Sudanese peace adviser affirms agreed cease fire is still on

Jan 28, 2002 (AP)

The recent cease-fire agreement between the government and warring rebels is still holding, a top Sudanese official said on Monday.

Sudan's presidential adviser Ghazi Salah Eddin Attabani said the cease-fire brokered by the U.S. and Swiss administrations "has achieved success on the ground," the roads are open, and the people are able to cross into rebel-controlled areas, the official daily Al-Anba reported.

The cease-fire in the Nuba Mountains, in south-central Sudan, was reached in Buergenstock, Switzerland, on Jan. 19.

The agreement opens the way for relief and rebuilding programs to begin in the Nuba Mountains.

The rebelling Sudanese People's Liberation Army, however, said Thursday that government soldiers violated the cease-fire when they attacked a rebel garrison in the Nuba Mountains on Wednesday, killing six people.

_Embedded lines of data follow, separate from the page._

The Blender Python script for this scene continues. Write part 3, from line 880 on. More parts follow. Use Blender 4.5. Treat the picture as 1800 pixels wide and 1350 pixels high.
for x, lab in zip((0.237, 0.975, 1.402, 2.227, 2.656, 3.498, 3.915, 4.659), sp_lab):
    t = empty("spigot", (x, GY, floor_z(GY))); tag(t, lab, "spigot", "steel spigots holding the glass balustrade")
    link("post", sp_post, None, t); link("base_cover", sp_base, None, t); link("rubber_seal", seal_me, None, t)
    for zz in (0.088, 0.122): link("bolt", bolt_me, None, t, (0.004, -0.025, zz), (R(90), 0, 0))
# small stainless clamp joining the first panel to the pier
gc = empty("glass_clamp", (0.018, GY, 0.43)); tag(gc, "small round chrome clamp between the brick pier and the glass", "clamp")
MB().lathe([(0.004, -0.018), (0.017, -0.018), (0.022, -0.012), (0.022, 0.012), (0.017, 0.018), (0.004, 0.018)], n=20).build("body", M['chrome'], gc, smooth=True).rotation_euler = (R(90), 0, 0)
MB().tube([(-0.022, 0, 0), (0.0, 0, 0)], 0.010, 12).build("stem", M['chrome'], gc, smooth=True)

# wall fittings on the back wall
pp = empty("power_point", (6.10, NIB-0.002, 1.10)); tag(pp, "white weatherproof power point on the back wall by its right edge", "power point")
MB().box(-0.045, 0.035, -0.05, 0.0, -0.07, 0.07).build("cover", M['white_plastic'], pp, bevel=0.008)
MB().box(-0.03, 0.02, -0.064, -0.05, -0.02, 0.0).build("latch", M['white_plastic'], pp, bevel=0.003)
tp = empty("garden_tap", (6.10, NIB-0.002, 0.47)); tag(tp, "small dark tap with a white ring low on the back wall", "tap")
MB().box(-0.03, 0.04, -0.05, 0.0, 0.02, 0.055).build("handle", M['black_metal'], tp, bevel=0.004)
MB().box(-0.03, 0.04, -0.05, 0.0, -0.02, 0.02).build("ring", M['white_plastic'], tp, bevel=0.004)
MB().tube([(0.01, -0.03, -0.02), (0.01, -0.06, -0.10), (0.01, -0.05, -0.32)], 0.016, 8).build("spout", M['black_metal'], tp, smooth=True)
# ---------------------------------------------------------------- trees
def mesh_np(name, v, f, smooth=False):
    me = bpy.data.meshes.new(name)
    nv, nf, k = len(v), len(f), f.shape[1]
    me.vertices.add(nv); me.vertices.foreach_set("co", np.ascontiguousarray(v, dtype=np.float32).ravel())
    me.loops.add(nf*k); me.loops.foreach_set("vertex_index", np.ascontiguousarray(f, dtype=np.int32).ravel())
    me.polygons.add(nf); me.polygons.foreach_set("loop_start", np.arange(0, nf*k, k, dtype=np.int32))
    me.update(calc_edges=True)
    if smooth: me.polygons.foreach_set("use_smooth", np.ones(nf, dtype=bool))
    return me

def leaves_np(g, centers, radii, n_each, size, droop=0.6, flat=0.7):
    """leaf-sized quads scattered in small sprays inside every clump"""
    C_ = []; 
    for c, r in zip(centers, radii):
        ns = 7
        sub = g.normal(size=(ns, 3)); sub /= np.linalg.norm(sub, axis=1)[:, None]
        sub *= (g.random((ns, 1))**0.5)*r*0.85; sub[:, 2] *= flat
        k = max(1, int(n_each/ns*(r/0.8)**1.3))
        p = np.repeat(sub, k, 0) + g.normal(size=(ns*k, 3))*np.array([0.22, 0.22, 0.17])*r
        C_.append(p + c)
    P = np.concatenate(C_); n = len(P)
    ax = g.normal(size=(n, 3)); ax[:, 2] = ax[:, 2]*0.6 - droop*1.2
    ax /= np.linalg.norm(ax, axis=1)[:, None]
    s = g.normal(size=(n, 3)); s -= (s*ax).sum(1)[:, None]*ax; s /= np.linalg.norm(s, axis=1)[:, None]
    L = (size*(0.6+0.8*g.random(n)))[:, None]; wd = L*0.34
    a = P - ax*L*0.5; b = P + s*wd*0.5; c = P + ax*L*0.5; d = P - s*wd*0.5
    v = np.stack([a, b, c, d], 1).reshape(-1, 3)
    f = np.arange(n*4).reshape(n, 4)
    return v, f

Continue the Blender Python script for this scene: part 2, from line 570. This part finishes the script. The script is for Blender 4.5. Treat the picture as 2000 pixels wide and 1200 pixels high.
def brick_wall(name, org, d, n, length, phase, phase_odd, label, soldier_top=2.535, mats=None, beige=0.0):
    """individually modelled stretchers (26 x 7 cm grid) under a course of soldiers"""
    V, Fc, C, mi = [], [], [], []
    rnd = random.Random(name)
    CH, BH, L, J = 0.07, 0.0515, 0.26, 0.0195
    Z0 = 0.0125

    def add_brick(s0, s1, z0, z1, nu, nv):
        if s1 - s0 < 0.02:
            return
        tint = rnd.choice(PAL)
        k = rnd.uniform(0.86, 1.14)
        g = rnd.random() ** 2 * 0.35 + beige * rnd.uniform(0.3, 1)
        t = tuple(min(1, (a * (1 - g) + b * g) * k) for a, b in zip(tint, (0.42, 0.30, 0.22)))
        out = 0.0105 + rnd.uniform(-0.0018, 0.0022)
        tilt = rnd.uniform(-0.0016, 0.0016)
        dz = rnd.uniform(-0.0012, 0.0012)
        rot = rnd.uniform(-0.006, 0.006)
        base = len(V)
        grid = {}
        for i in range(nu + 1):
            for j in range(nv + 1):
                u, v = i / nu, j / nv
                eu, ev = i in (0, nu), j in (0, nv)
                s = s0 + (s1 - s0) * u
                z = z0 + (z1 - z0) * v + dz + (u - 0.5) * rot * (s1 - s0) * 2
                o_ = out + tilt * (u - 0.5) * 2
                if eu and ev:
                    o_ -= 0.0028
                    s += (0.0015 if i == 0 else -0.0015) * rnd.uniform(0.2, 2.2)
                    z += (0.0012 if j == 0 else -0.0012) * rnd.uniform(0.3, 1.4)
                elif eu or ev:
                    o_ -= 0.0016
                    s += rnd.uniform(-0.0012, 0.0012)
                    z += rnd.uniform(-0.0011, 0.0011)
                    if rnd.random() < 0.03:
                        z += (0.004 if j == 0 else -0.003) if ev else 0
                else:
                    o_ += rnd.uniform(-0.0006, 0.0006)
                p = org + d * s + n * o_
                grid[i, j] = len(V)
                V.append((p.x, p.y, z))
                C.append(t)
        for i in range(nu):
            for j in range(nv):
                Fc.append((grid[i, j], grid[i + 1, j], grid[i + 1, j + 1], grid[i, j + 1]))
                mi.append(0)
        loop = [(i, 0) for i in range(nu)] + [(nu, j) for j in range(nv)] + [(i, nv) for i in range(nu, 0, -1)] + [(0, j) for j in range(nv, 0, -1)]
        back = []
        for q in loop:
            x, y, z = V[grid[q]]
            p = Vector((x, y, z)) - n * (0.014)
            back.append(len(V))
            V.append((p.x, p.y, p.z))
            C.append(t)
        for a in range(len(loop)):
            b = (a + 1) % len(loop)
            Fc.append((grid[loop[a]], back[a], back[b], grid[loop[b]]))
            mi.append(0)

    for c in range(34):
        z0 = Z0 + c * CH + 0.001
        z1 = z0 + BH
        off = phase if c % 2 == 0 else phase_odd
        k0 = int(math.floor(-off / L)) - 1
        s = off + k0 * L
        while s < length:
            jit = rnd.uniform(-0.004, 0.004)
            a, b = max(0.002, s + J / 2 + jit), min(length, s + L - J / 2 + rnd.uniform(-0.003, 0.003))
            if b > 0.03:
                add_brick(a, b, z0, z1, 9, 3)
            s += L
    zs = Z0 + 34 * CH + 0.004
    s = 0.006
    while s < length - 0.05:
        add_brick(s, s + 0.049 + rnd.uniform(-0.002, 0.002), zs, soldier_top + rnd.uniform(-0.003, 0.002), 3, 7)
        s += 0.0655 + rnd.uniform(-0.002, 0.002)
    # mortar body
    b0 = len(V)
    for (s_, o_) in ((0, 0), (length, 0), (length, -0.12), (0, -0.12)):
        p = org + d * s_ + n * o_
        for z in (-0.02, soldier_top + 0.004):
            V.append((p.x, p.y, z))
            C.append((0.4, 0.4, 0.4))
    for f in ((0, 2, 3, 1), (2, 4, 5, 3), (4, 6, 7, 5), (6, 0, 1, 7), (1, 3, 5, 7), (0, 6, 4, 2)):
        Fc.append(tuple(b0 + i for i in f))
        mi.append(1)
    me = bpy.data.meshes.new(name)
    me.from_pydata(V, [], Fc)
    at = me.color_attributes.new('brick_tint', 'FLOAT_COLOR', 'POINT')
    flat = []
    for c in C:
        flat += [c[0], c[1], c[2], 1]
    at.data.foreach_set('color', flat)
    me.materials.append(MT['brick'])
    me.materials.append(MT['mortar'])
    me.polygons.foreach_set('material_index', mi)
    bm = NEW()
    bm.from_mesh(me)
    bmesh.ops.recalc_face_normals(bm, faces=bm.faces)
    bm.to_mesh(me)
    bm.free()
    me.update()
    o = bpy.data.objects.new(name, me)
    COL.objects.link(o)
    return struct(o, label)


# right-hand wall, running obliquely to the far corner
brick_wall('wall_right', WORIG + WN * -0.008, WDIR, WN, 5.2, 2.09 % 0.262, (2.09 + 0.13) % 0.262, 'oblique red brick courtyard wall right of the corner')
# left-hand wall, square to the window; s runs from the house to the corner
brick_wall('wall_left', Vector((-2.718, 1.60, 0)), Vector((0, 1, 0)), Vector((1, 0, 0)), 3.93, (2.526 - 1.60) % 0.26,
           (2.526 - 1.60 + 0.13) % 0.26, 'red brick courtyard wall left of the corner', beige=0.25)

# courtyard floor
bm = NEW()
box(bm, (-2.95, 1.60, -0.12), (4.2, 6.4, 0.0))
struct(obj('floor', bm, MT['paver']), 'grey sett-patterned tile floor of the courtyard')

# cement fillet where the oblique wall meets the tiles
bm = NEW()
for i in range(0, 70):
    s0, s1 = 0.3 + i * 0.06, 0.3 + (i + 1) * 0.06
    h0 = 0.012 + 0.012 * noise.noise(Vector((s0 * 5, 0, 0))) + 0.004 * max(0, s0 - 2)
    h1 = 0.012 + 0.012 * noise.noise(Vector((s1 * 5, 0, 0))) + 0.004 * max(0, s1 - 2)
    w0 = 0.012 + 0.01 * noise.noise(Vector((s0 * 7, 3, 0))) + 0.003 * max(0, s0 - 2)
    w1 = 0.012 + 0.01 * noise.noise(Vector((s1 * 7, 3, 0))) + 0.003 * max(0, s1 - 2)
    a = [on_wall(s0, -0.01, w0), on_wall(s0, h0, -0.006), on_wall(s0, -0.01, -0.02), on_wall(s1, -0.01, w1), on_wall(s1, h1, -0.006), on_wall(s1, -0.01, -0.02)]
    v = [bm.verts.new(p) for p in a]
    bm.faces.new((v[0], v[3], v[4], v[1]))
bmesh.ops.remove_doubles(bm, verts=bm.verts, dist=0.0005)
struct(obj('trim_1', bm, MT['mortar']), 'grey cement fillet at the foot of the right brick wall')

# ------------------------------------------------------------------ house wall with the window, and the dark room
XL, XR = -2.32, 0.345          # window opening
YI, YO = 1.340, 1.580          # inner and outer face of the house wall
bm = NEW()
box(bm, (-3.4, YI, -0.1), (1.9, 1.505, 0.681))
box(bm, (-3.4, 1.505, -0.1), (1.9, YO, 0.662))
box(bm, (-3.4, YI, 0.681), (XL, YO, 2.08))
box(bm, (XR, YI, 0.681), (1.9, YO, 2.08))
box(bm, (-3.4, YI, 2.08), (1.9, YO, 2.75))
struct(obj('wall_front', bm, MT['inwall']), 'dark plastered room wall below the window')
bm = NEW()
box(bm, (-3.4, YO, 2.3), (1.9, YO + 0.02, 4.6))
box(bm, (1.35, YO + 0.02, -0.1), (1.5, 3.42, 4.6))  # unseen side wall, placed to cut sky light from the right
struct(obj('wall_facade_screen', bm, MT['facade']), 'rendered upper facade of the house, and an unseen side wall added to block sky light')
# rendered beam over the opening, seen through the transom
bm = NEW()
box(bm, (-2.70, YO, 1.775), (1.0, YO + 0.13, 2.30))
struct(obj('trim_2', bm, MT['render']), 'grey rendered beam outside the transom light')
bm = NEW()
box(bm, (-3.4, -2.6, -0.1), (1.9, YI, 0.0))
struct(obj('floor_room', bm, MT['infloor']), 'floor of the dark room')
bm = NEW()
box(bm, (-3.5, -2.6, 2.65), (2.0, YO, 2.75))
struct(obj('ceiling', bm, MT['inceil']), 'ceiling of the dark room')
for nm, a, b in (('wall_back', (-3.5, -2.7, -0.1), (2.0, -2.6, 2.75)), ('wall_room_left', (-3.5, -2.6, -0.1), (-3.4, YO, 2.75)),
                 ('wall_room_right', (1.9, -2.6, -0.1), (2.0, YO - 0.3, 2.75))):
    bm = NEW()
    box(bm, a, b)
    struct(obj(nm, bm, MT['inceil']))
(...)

Sudan's 18-year civil war - one of Africa's longest - has been calamitous for the Nuba people, squeezed between the Muslim government dominated by Arab northerners and the southern rebels.

The rebels have been fighting for autonomy for southern Sudan from the Islamic government in Khartoum, demanding religious freedom for southerners who follow mainly traditional beliefs or Christianity.

More than 2 million people are estimated to have died in fighting and related famines throughout southern Sudan since the war began in 1983.